En aquel traspaso del espacio físico nos convertimos en diseñadores improvisados, en decoradores empíricos de los lugares que frecuentaremos con regularidad, agregando detalles que definirán esa necesaria identidad familiar. Las amistades y conocidos comparten esta minga por readecuar habitaciones, sitios de convivencia cotidiana, rincones de intimidad prolongada.

Particularmente, a la experiencia descrita debemos añadir que también trasladamos bajo el brazo aquellos libros que aguardan silenciosos en repisas variadas. Ese ritual de rescatar el orden bibliográfico devino en la relectura de textos, en la revisión de publicaciones aún sin ser hojeadas, en el reiterado compromiso por consumar la lectura inconclusa de un sinnúmero de obras. En el cuarto en donde alojamos nuestros libros adquiridos, obsequiados, proporcionados en préstamo, también acogemos una buena parte de nuestras vidas; esos fantasmas que se entrecruzan en las actividades frecuentes, entre el absurdo y la quimera.

El hombre se desangra ante su realidad, derrocha ideas para contrarrestar el fracaso.
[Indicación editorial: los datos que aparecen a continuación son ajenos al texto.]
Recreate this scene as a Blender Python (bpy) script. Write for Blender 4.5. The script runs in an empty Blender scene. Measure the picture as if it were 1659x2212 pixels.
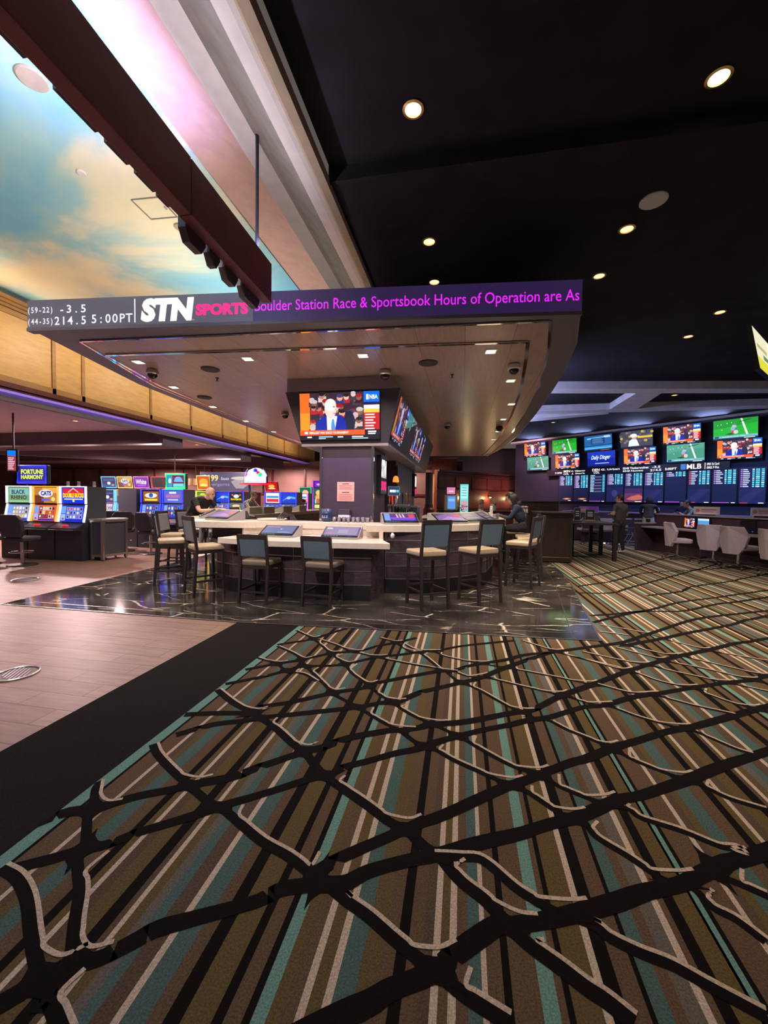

Sin embargo, no se detiene por un momento para visualizar su entorno inmediato, para valorar en alto grado el lugar de posada permanente, para provocar calor en el territorio habitable.

Renuevo mis sueños con los versos de Xavier Oquendo Troncoso: “La casa no avanza entre los dedos,/ se sale de los poros,/ bulle en su propia voz./ Es un tótem que respira./ Se mueve como geisha./ Me vislumbra desde el fondo./ Es un cúmulo de ojos,/ un cíclope gigante que acompaña./ Desprende la resaca de mis miedos./ Me contempla/ como león semidormido./ […] La casa es una ráfaga que grita./ Trato de agarrarle su costura y llora”.